Elijah's Inner Flight

1 Kings 19:3-4 - A Neville Goddard interpretation

Read 1 Kings 19 in context

Scripture Focus

3And when he saw that, he arose, and went for his life, and came to Beersheba, which belongeth to Judah, and left his servant there.
4But he himself went a day's journey into the wilderness, and came and sat down under a juniper tree: and he requested for himself that he might die; and said, It is enough; now, O LORD, take away my life; for I am not better than my fathers.
1 Kings 19:3-4

Biblical Context

Elijah fled from fear, went into the wilderness, and asked that his life be taken.

Neville's Inner Vision

Elijah's scene is not a historical crisis of a prophet but a mirror for any consciousness that has forgotten its oneness with the I AM. Fear surfaces as the belief that the mission is lost and that life depends on outer events; he sits under the juniper and petitions for death, signaling a withdrawal of attention from the divine field of being. Yet the wilderness and the sense of failure are only appearances in consciousness. The true self—the inner awareness that God is—remains unchanged, and the invitation is to shift states rather than to fix conditions.
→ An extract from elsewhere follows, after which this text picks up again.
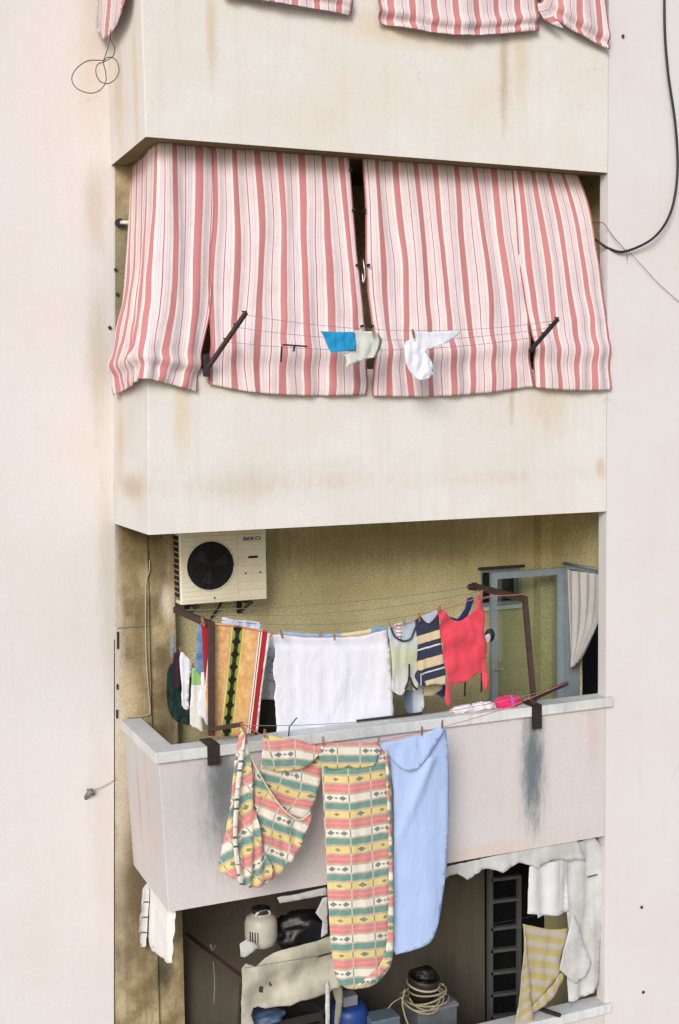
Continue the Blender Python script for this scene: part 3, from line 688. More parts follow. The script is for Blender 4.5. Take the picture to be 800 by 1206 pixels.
# rating label with the maker's lettering
lx0 = ax0+(ax1-ax0)*.72; lx1 = ax0+(ax1-ax0)*.93; lz = az0+.525
MB().box((lx0, 1.0055, lz), (lx1, 1.0105, lz+.056)).build('nameplate', plain('white_label', (.72, .70, .62), .5, var=.1), ac)
fcu = bpy.data.curves.new('lettering', 'FONT'); fcu.body = 'BEKO'; fcu.size = .056; fcu.align_x = 'CENTER'; fcu.extrude = .0006; fcu.offset = 0
tmp = bpy.data.objects.new('tmp_text', fcu); COL.objects.link(tmp); bpy.context.view_layer.update()
dg = bpy.context.evaluated_depsgraph_get(); me = bpy.data.meshes.new_from_object(tmp.evaluated_get(dg)); bpy.data.objects.remove(tmp)
me.name = 'lettering'; xs = [v.co.x for v in me.vertices]; sc = (lx1-lx0)*.94/(max(xs)-min(xs))
for v in me.vertices:
    c = v.co.copy(); v.co = Vector((c.x*sc, -c.z, c.y*.8)) + Vector(((lx0+lx1)/2, 1.0045, lz+.009)) - loc_of(ac)
_b = bmesh.new(); _b.from_mesh(me); _g = list(_b.verts)+list(_b.edges)+list(_b.faces)
for dx, dz in ((.0022, 0), (-.0022, 0), (0, .0016)):
    r_ = bmesh.ops.duplicate(_b, geom=_g); nv = [q for q in r_['geom'] if isinstance(q, bmesh.types.BMVert)]
    for q in nv: q.co += Vector((dx, -.0003*(1+abs(dx)*300+dz*900), dz))
_b.to_mesh(me); _b.free()
me.materials.clear(); me.materials.append(plain('navy_ink', (.015, .025, .07), .5, var=.1))
o = bpy.data.objects.new('lettering', me); COL.objects.link(o); o.parent = ac
for k in (.18, .8):
    x = ax0+(ax1-ax0)*k
    MB().box((x-.02, 1.0, az0-.035), (x+.02, YB-.001, az0-.006)).box((x-.02, YB-.03, az0-.16), (x+.02, YB-.002, az0-.036)).bar((x, YB-.03, az0-.15), (x, 1.05, az0-.04), .015, .015).build('wall_bracket', M_BLACKIRON, ac)
MB().tube([(ax0+.45, 1.25, az0+.02), (ax0+.44, 1.28, az0-.06), (ax0+.40, 1.32, az0-.14), (ax0+.33, 1.34, az0-.24)], .011, 8, sub=5).build('drain_hose', M_CABLE, ac)

# ------------------------------------------------------------------ laundry racks of the middle balcony
def rack(px, post_top, post_foot, arm_end, tip, strap, label):
    foot = U(*post_foot, y=-.0); top = U(*post_top, y=-.0)
    r = thing('laundry_rack', foot, label, 'laundry rack', 'iron laundry racks on the balcony')
    MB().bar(foot-Vector((0, 0, .03)), top, .028, .055 if px < 400 else .04, .004).build('post', M_RUSTY, r)
    e = U(*arm_end, y=.9)
    MB().bar(top+Vector((0, -.02, -.02)), e, .035, .045, .004).build('top_arm', M_RUSTY, r)
    p = U(*tip, y=-.42); MB().bar(foot+Vector((0, .0, .02)), p, .035, .035, .004).build('outer_arm', M_RUSTY if px < 400 else M_BLACKIRON, r)
    x = foot.x
    m = MB().box((x-.05, -.052, strap[0]), (x+.05, -.042, -4.698)).box((x-.05, -.052, -4.697), (x+.05, .17, -4.686)); m.build('strap', M_BLACKIRON, r)
    MB().lathe((x, -.053, strap[0]+.04), [(.012, 0), (.012, .01)], 6, Vector((0, -1, 0))).build('bolt', M_RUSTY, r)
    return foot, top, e, p
lf, lt, le, ltip = rack(250, (249, 733), (249, 862), (207, 718), (285, 853), (-4.85,), 'brown rusty rack post at the left under the air conditioner')
rf, rt, re_, rtip = rack(630, (618, 703), (629, 825), (558, 690), (668, 805), (-4.90,), 'brown rusty rack post at the right before the glass door')
MB_ = MB().lump(U(558, 691, y=.9), (.06, .05, .035), 3, .3).build('rag', cloth_mat('dark_rag', (.03, .022, .018))); tag(MB_, 'dark rag knotted on the far end of the right rack arm', 'rag')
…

When you recognize that you are the I AM observing the fear, you begin to revise it. The crisis becomes a cue to return to the affirmed truth that your life, purpose, and power reside in that inner, holy presence, not in external happenings. In this turn, the old story of lack dissolves and the mission reawakens from within, not because circumstances improve, but because your consciousness expands to include them.

Practice This Now

Imaginative act: Close your eyes, breathe, and assume the I AM as present reality; revise the fear-based thought into a conviction that you live by purpose and are being guided now.